O trágico acidente de Eduardo Campos reembaralhou as cartas da disputa eleitoral. Mas, paradoxalmente, potencializou sua chapa, de uma forma que acordos políticos em vida jamais conseguiriam fazer.
Também acho, como o próprio Eduardo achou, que a entrevista ao Jornal Nacional nesta terça-feira era o start de uma campanha eleitoral de sucesso. Até onde chegaria, jamais saberemos. Mas o fato é que os (fortes) componentes da sua candidatura – incluindo sua habilidade de conversar tanto com “as ruas” quanto com caciques da economia, e o cacife eleitoral e de credibilidade social trazido por sua vice, Marina Silva – andavam esbarrando em dois obstáculos.
De um lado, a dificuldade, mesmo com o cansaço absoluto do país com o chamado fla-flu, em romper a captura política pela ordem dicotômica do embate entre PT e PSDB. De outro, os choques entre o pragmatismo do PSB (na verdade um saco de gatos, unificado pelo carisma de Eduardo) e o principismo “ranzinza” de Marina.
Dá para entender porque Marina torpedeou, sem sucesso, acordos locais como os do PSB em São Paulo (com Alckmin, do PSDB) e no Rio (com Lindbergh, do PT). Mas também dá para entender porque o PSB considerava que a pretensão de purismo das estratégias marinistas não agregava ao partido.
Para chegar a vice de Eduardo, Marina passou antes por um erro político grave – e por um acerto surpreendente, naquele que seria seu momento mais baixo: a recusa da justiça eleitoral em registrar seu partido, a Rede, em outubro de 2013. O erro foi não surfar nas manifestações de 2013. Se Marina desse uma única entrevista, como evangélica, no auge da crise da indicação do pastor Feliciano para a presidência da Comissão de Direitos Humanos da Câmera dos Deputados, defendendo com clareza o estado laico, se projetaria como a liderança nova que ela pretende ser. Marina seria heroina nas manifestações de junho.
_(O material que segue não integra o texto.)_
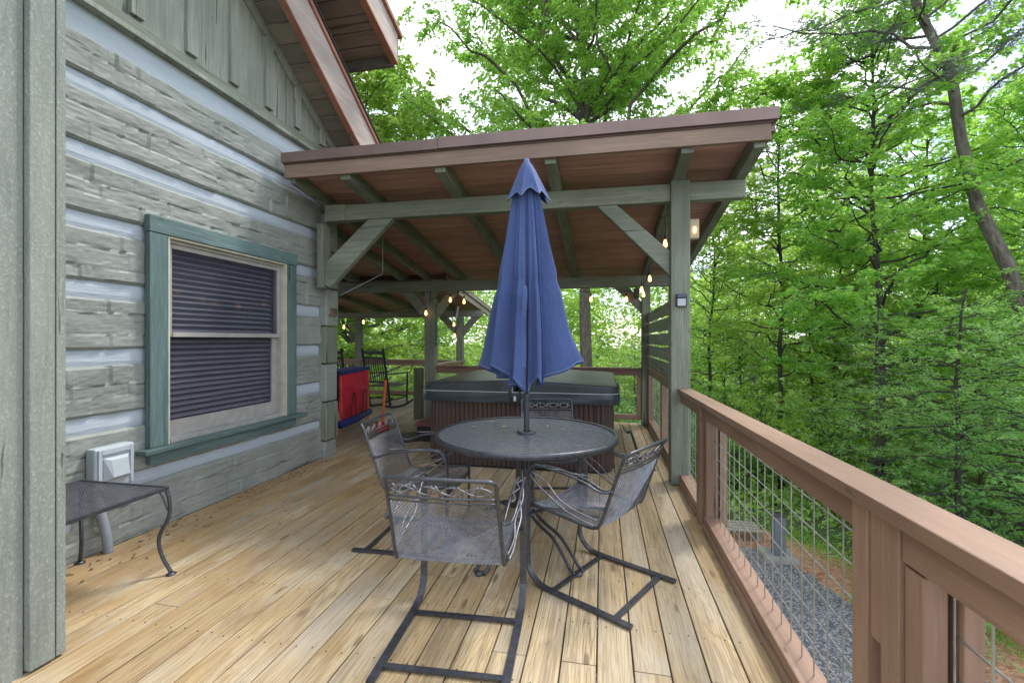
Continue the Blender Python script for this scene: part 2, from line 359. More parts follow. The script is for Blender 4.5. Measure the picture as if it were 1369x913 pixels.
# ------------------------------------------------------------------ mesh helpers
class MB:
    def __init__(s): s.v = []; s.f = []
    def box(s, x0, x1, y0, y1, z0, z1):
        return s.hexa([(x0, y0, z0), (x1, y0, z0), (x1, y1, z0), (x0, y1, z0), (x0, y0, z1), (x1, y0, z1), (x1, y1, z1), (x0, y1, z1)])
    def hexa(s, p):
        b = len(s.v); s.v += [tuple(q) for q in p]
        s.f += [tuple(b + i for i in q) for q in ((0, 3, 2, 1), (4, 5, 6, 7), (0, 1, 5, 4), (1, 2, 6, 5), (2, 3, 7, 6), (3, 0, 4, 7))]
        return s
    def beam(s, a, b, w, h, side=(1, 0, 0)):
        """bar from a to b, w along side, h across"""
        a, b = Vector(a), Vector(b); d = (b - a).normalized(); sx = Vector(side); sx = (sx - d * sx.dot(d)).normalized(); up = d.cross(sx)
        P = []
        for q in (a, b):
            for i, j in ((-1, -1), (1, -1), (1, 1), (-1, 1)): P.append(q + sx * (w / 2 * i) + up * (h / 2 * j))
        return s.hexa([P[0], P[1], P[2], P[3], P[4], P[5], P[6], P[7]])
    def sweep(s, pts, prof, side=None, closed=False, cap=True):
        """sweep a profile [(u,v)] along pts; side = fixed u-direction or None (free frame)"""
        pts = [Vector(p) for p in pts]; n = len(pts); k = len(prof); b0 = len(s.v); prev = None
        for i, p in enumerate(pts):
            if closed: t = (pts[(i + 1) % n] - pts[i - 1])
            else: t = (pts[min(i + 1, n - 1)] - pts[max(i - 1, 0)])
            t.normalize()
            if side is not None: u = Vector(side); u = (u - t * u.dot(t)).normalized()
            else:
                if prev is None:
                    u = t.orthogonal().normalized()
                else:
                    u = (prev - t * prev.dot(t)); u = u.normalized() if u.length > 1e-6 else t.orthogonal().normalized()
                prev = u
            w = t.cross(u)
            for a, c in prof: s.v.append(tuple(p + u * a + w * c))
        for i in range(n if closed else n - 1):
            j = (i + 1) % n
            for q in range(k):
                r = (q + 1) % k
                s.f.append((b0 + i * k + q, b0 + i * k + r, b0 + j * k + r, b0 + j * k + q))
        if cap and not closed:
            s.f.append(tuple(b0 + q for q in reversed(range(k)))); s.f.append(tuple(b0 + (n - 1) * k + q for q in range(k)))
        return s
    def tube(s, pts, r, n=8, closed=False):
        return s.sweep(pts, [(r * math.cos(2 * math.pi * i / n), r * math.sin(2 * math.pi * i / n)) for i in range(n)], None, closed)
    def flat(s, pts, w, t, side):
        return s.sweep(pts, [(-w / 2, -t / 2), (w / 2, -t / 2), (w / 2, t / 2), (-w / 2, t / 2)], side)
    def cyl(s, a, b, r, n=12): return s.tube([a, b], r, n)
    def lathe(s, prof, c=(0, 0, 0), n=24):
        b0 = len(s.v); k = len(prof)
        for i in range(n):
            a = 2 * math.pi * i / n
            for r, z in prof: s.v.append((c[0] + r * math.cos(a), c[1] + r * math.sin(a), c[2] + z))
        for i in range(n):
            j = (i + 1) % n
            for q in range(k - 1): s.f.append((b0 + i * k + q, b0 + j * k + q, b0 + j * k + q + 1, b0 + i * k + q + 1))
        if tuple(prof[0]) == tuple(prof[-1]): return s
        if prof[0][0] > 1e-5: s.f.append(tuple(b0 + i * k for i in reversed(range(n))))
        if prof[-1][0] > 1e-5: s.f.append(tuple(b0 + i * k + k - 1 for i in range(n)))
        return s
    def grid(s, P):
        """P[i][j] -> quads"""
        b0 = len(s.v); n = len(P); k = len(P[0])
        for row in P: s.v += [tuple(q) for q in row]
        for i in range(n - 1):
            for j in range(k - 1): s.f.append((b0 + i * k + j, b0 + (i + 1) * k + j, b0 + (i + 1) * k + j + 1, b0 + i * k + j + 1))
        return s
    def build(s, name, mat, parent=None, bevel=0.0, smooth=False, seg=2, weld=False):
        me = bpy.data.meshes.new(name)
        off = Vector(parent['_loc']) if parent is not None and '_loc' in parent.keys() else Vector((0, 0, 0))
        me.from_pydata([tuple(Vector(v) - off) for v in s.v] if off.length else s.v, [], s.f)
        if weld or smooth:
            bm = bmesh.new(); bm.from_mesh(me)
            if weld: bmesh.ops.remove_doubles(bm, verts=bm.verts, dist=1e-4)
            bmesh.ops.recalc_face_normals(bm, faces=bm.faces)
            bm.to_mesh(me); bm.free()
        me.materials.append(mat)
        if smooth:
            for p in me.polygons: p.use_smooth = True
        o = bpy.data.objects.new(name, me); COL.objects.link(o)
        if parent is not None: o.parent = parent
        if bevel:
            md = o.modifiers.new('bevel', 'BEVEL'); md.width = bevel; md.segments = seg; md.limit_method = 'ANGLE'; md.harden_normals = False
        return o
def bez(P, n=12):
    """Catmull-Rom through points"""
    P = [Vector(p) for p in P]; Q = [P[0]] + P + [P[-1]]; o = []
    for i in range(1, len(Q) - 2):
        for k in range(n):
            t = k / n; a, b, c, d = Q[i - 1], Q[i], Q[i + 1], Q[i + 2]
            o.append(.5 * ((2 * b) + (c - a) * t + (2 * a - 5 * b + 4 * c - d) * t * t + (3 * b - a - 3 * c + d) * t ** 3))
    o.append(P[-1]); return o
def tag(o, label=None, cat=None, group=None, kind=None):
    if label: o['label'] = label
    if cat: o['category'] = cat
    if group: o['group'] = group
    if kind: o['kind'] = kind
    return o
def thing(name, label, cat, loc=(0, 0, 0), rz=0.0, group=None, local=False):
    """local: children meshes are made in the thing's own frame; otherwise in world coordinates"""
    o = bpy.data.objects.new(name, None); COL.objects.link(o); o.location = loc; o.rotation_euler = (0, 0, rz)
    o.empty_display_size = .2
    if not local: o['_loc'] = list(loc)
    return tag(o, label, cat, group)
def sub(o, parent):
    """make o a sub-part of a part built in the same frame"""
    o.parent = parent; return o
def copy_tree(o, parent=None):
    c = o.copy(); COL.objects.link(c); c.parent = parent
    for ch in o.children: copy_tree(ch, c)
    return c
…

A campanha de coleta de assinaturas pelo registro da Rede seria turbinada, e hoje Marina seria candidata por seu próprio partido. Marina fez o contrário – ficou muda e, quando falou, foi para dizer que Feliciano sofria preconceito como evangélico. Totalmente na contramão das ruas, que pretendia representar.
O acerto, bombástico, foi quando Marina ousou propor sua adesão à chapa de Eduardo. Apesar de ter causado estranheza política, o ato tinha um significado simples: investir o cacife eleitoral de Marina (quase 20% nas eleições presidenciais de 2010) em impactar em cheio a eleição seguinte. Marina ingressou no PSB, deixando avisado que seu objetivo final ainda era registrar a Rede.
Para quem o resgate da esquerda passa pela derrota do PT, faz todo sentido. E Eduardo parece ter compreendido isso, para além da oportunidade eleitoral de transferir para si tais votos. A emocional manifestação de Marina após a morte de Eduardo também parece carregada de sentimento real de perda, para além do choque do acidente. A união entre Eduardo e Marina se deu de fato.
A questão de quem encabeçaria a chapa não era apenas simplesmente a de quem tinha mais votos à partida – aí seria Marina. Mas Marina tem também uma taxa alta de rejeição. Colocar Eduardo à cabeça da chapa tinha a correção de “lavar” essa rejeição, transferindo a ele apenas a parte boa, os votos da acreana* (e de resto esse era o único acordo possível sob o manto do PSB).
Na realidade pragmática dos acordos eleitorais, no entanto, a diferença de personalidades e de projetos políticos tinha vindo à tona, desequilibrando bastante a relação. Não era propriamente uma novidade. Marina já tinha abandonado o PV, pelo qual se candidatou em 2010 e teve desempenho notável, com a mesma fama de intransigente, de “invasora arrogante” que vinha adquirindo no PSB (uma única colocação em off de um dirigente do partido nesta terça ilustra bem isso: “Marina agia como se nos fizesse um favor”).
Acontece que a morte trágica de Eduardo resolve tudo isso como que num passe de mágica – se as partes envolvidas tiverem o bom senso de não perder o momento mágico, sensível e empático (tragédia também é magia).
Marina tem a motivação para abandonar um pouco a rigidez política (em parte já abandonou, tendo que lidar com os acordos de São Paulo e Rio, mesmo reclamando em público). É verdade que o PSB não fica numa posição confortável – tendo perdido o líder que lhe dava unidade, tem que comprar um outro, exterior, maior que o PSB e até então hostil às conveniências do partido.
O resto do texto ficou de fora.